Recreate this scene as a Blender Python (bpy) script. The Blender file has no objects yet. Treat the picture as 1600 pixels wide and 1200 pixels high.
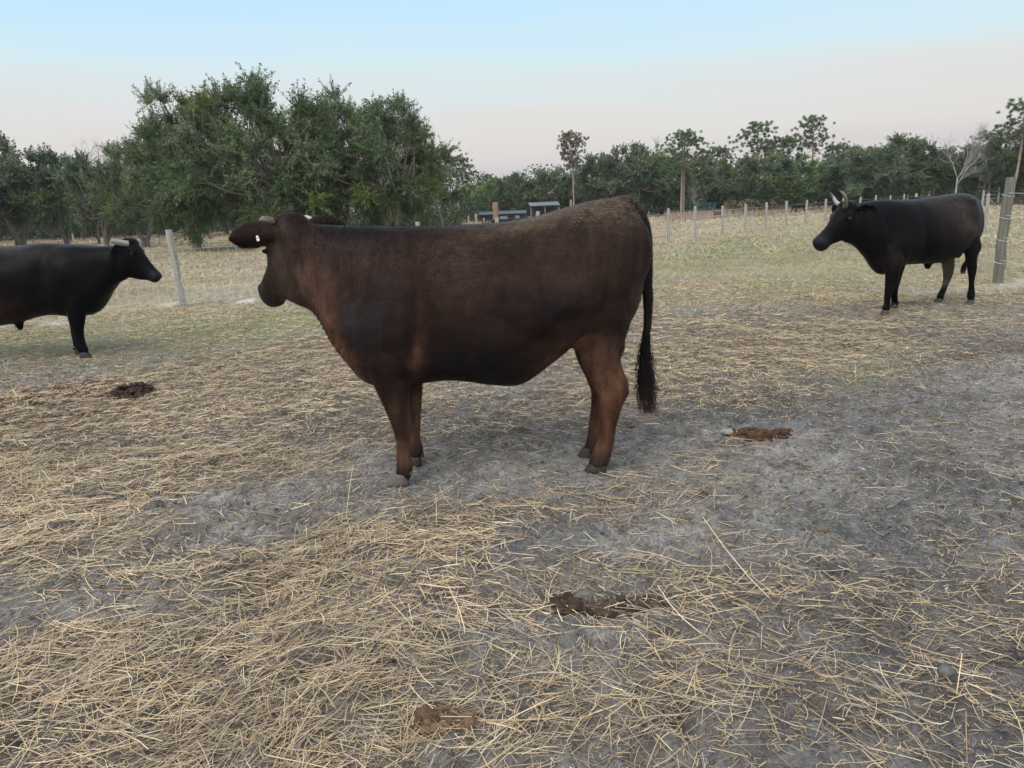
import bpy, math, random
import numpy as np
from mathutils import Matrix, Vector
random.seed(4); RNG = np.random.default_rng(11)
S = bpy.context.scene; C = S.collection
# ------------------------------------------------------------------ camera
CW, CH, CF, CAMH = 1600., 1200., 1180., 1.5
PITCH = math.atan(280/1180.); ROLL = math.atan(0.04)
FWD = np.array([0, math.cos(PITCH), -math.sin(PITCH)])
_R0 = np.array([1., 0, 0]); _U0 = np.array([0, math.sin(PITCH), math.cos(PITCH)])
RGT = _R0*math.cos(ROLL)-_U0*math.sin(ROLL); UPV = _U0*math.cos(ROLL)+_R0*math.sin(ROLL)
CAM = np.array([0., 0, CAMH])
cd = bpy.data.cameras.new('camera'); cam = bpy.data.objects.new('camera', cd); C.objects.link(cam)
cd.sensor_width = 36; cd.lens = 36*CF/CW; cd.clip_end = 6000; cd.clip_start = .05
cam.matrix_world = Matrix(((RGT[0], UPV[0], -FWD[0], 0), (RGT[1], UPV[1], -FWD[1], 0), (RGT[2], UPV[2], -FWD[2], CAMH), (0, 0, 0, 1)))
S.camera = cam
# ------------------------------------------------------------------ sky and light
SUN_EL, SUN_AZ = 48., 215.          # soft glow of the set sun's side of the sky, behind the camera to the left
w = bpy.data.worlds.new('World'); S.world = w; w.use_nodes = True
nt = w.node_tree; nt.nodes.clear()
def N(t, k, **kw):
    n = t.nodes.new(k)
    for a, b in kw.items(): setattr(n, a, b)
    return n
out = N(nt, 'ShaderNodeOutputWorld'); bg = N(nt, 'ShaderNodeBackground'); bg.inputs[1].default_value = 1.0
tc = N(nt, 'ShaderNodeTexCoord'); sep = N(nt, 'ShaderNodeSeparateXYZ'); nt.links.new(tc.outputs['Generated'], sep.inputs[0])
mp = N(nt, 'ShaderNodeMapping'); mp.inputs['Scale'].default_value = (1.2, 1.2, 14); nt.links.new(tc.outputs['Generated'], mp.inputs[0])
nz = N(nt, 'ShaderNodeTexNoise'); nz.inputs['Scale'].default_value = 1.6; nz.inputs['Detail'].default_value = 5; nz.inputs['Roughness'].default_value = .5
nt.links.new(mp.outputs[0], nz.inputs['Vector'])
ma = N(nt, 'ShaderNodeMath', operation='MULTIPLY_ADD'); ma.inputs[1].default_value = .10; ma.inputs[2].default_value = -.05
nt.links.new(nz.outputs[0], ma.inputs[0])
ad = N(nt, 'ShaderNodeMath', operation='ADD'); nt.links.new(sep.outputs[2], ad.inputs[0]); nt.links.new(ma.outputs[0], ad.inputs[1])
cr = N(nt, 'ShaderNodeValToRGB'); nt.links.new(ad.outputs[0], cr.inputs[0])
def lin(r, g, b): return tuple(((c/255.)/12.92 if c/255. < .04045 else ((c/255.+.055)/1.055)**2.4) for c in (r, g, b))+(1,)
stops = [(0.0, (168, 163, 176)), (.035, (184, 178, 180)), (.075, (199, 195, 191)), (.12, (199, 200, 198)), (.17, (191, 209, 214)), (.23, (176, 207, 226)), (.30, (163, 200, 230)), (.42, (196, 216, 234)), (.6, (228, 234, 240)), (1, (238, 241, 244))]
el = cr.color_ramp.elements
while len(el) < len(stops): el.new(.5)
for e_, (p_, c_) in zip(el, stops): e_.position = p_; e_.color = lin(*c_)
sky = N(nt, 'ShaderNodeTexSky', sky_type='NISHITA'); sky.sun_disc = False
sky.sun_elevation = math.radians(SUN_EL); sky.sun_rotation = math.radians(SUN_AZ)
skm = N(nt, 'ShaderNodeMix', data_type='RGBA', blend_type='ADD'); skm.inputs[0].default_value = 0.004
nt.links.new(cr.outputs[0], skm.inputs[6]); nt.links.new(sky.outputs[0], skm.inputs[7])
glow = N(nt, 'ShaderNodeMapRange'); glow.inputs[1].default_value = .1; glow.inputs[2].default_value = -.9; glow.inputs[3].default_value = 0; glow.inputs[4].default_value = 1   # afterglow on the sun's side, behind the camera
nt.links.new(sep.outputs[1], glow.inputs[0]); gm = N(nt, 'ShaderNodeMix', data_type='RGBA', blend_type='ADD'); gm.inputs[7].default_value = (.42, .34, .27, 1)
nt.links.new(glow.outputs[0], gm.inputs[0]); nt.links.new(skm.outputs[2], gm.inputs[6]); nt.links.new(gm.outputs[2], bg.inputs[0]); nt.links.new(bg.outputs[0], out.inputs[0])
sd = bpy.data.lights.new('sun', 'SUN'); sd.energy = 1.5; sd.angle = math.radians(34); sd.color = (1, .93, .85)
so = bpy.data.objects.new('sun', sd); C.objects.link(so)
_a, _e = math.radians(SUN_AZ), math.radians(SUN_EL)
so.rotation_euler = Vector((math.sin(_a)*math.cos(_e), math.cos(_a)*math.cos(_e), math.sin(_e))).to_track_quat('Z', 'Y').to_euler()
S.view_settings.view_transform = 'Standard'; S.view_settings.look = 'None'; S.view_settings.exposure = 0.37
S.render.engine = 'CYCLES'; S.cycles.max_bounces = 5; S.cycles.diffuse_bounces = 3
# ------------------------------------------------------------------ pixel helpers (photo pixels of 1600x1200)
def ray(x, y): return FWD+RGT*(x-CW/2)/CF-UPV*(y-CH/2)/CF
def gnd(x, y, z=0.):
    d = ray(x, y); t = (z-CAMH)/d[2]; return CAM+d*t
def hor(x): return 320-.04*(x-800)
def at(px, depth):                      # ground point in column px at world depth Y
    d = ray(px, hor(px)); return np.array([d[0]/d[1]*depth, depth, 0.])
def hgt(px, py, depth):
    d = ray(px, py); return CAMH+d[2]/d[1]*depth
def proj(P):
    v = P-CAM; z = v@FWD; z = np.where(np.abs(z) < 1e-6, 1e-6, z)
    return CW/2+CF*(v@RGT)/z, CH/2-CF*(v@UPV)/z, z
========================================
*What to do:* Output a faithful copy of the data, with each picture left out.

*Finished task:*
Recreate this scene as a Blender Python (bpy) script. The Blender file has no objects yet. Treat the picture as 1600 pixels wide and 1200 pixels high.
import bpy, math, random
import numpy as np
from mathutils import Matrix, Vector
random.seed(4); RNG = np.random.default_rng(11)
S = bpy.context.scene; C = S.collection
# ------------------------------------------------------------------ camera
CW, CH, CF, CAMH = 1600., 1200., 1180., 1.5
PITCH = math.atan(280/1180.); ROLL = math.atan(0.04)
FWD = np.array([0, math.cos(PITCH), -math.sin(PITCH)])
_R0 = np.array([1., 0, 0]); _U0 = np.array([0, math.sin(PITCH), math.cos(PITCH)])
RGT = _R0*math.cos(ROLL)-_U0*math.sin(ROLL); UPV = _U0*math.cos(ROLL)+_R0*math.sin(ROLL)
CAM = np.array([0., 0, CAMH])
cd = bpy.data.cameras.new('camera'); cam = bpy.data.objects.new('camera', cd); C.objects.link(cam)
cd.sensor_width = 36; cd.lens = 36*CF/CW; cd.clip_end = 6000; cd.clip_start = .05
cam.matrix_world = Matrix(((RGT[0], UPV[0], -FWD[0], 0), (RGT[1], UPV[1], -FWD[1], 0), (RGT[2], UPV[2], -FWD[2], CAMH), (0, 0, 0, 1)))
S.camera = cam
# ------------------------------------------------------------------ sky and light
SUN_EL, SUN_AZ = 48., 215.          # soft glow of the set sun's side of the sky, behind the camera to the left
w = bpy.data.worlds.new('World'); S.world = w; w.use_nodes = True
nt = w.node_tree; nt.nodes.clear()
def N(t, k, **kw):
    n = t.nodes.new(k)
    for a, b in kw.items(): setattr(n, a, b)
    return n
out = N(nt, 'ShaderNodeOutputWorld'); bg = N(nt, 'ShaderNodeBackground'); bg.inputs[1].default_value = 1.0
tc = N(nt, 'ShaderNodeTexCoord'); sep = N(nt, 'ShaderNodeSeparateXYZ'); nt.links.new(tc.outputs['Generated'], sep.inputs[0])
mp = N(nt, 'ShaderNodeMapping'); mp.inputs['Scale'].default_value = (1.2, 1.2, 14); nt.links.new(tc.outputs['Generated'], mp.inputs[0])
nz = N(nt, 'ShaderNodeTexNoise'); nz.inputs['Scale'].default_value = 1.6; nz.inputs['Detail'].default_value = 5; nz.inputs['Roughness'].default_value = .5
nt.links.new(mp.outputs[0], nz.inputs['Vector'])
ma = N(nt, 'ShaderNodeMath', operation='MULTIPLY_ADD'); ma.inputs[1].default_value = .10; ma.inputs[2].default_value = -.05
nt.links.new(nz.outputs[0], ma.inputs[0])
ad = N(nt, 'ShaderNodeMath', operation='ADD'); nt.links.new(sep.outputs[2], ad.inputs[0]); nt.links.new(ma.outputs[0], ad.inputs[1])
cr = N(nt, 'ShaderNodeValToRGB'); nt.links.new(ad.outputs[0], cr.inputs[0])
def lin(r, g, b): return tuple(((c/255.)/12.92 if c/255. < .04045 else ((c/255.+.055)/1.055)**2.4) for c in (r, g, b))+(1,)
stops = [(0.0, (168, 163, 176)), (.035, (184, 178, 180)), (.075, (199, 195, 191)), (.12, (199, 200, 198)), (.17, (191, 209, 214)), (.23, (176, 207, 226)), (.30, (163, 200, 230)), (.42, (196, 216, 234)), (.6, (228, 234, 240)), (1, (238, 241, 244))]
el = cr.color_ramp.elements
while len(el) < len(stops): el.new(.5)
for e_, (p_, c_) in zip(el, stops): e_.position = p_; e_.color = lin(*c_)
sky = N(nt, 'ShaderNodeTexSky', sky_type='NISHITA'); sky.sun_disc = False
sky.sun_elevation = math.radians(SUN_EL); sky.sun_rotation = math.radians(SUN_AZ)
skm = N(nt, 'ShaderNodeMix', data_type='RGBA', blend_type='ADD'); skm.inputs[0].default_value = 0.004
nt.links.new(cr.outputs[0], skm.inputs[6]); nt.links.new(sky.outputs[0], skm.inputs[7])
glow = N(nt, 'ShaderNodeMapRange'); glow.inputs[1].default_value = .1; glow.inputs[2].default_value = -.9; glow.inputs[3].default_value = 0; glow.inputs[4].default_value = 1   # afterglow on the sun's side, behind the camera
nt.links.new(sep.outputs[1], glow.inputs[0]); gm = N(nt, 'ShaderNodeMix', data_type='RGBA', blend_type='ADD'); gm.inputs[7].default_value = (.42, .34, .27, 1)
nt.links.new(glow.outputs[0], gm.inputs[0]); nt.links.new(skm.outputs[2], gm.inputs[6]); nt.links.new(gm.outputs[2], bg.inputs[0]); nt.links.new(bg.outputs[0], out.inputs[0])
sd = bpy.data.lights.new('sun', 'SUN'); sd.energy = 1.5; sd.angle = math.radians(34); sd.color = (1, .93, .85)
so = bpy.data.objects.new('sun', sd); C.objects.link(so)
_a, _e = math.radians(SUN_AZ), math.radians(SUN_EL)
so.rotation_euler = Vector((math.sin(_a)*math.cos(_e), math.cos(_a)*math.cos(_e), math.sin(_e))).to_track_quat('Z', 'Y').to_euler()
S.view_settings.view_transform = 'Standard'; S.view_settings.look = 'None'; S.view_settings.exposure = 0.37
S.render.engine = 'CYCLES'; S.cycles.max_bounces = 5; S.cycles.diffuse_bounces = 3
# ------------------------------------------------------------------ pixel helpers (photo pixels of 1600x1200)
def ray(x, y): return FWD+RGT*(x-CW/2)/CF-UPV*(y-CH/2)/CF
def gnd(x, y, z=0.):
    d = ray(x, y); t = (z-CAMH)/d[2]; return CAM+d*t
def hor(x): return 320-.04*(x-800)
def at(px, depth):                      # ground point in column px at world depth Y
    d = ray(px, hor(px)); return np.array([d[0]/d[1]*depth, depth, 0.])
def hgt(px, py, depth):
    d = ray(px, py); return CAMH+d[2]/d[1]*depth
def proj(P):
    v = P-CAM; z = v@FWD; z = np.where(np.abs(z) < 1e-6, 1e-6, z)
    return CW/2+CF*(v@RGT)/z, CH/2-CF*(v@UPV)/z, z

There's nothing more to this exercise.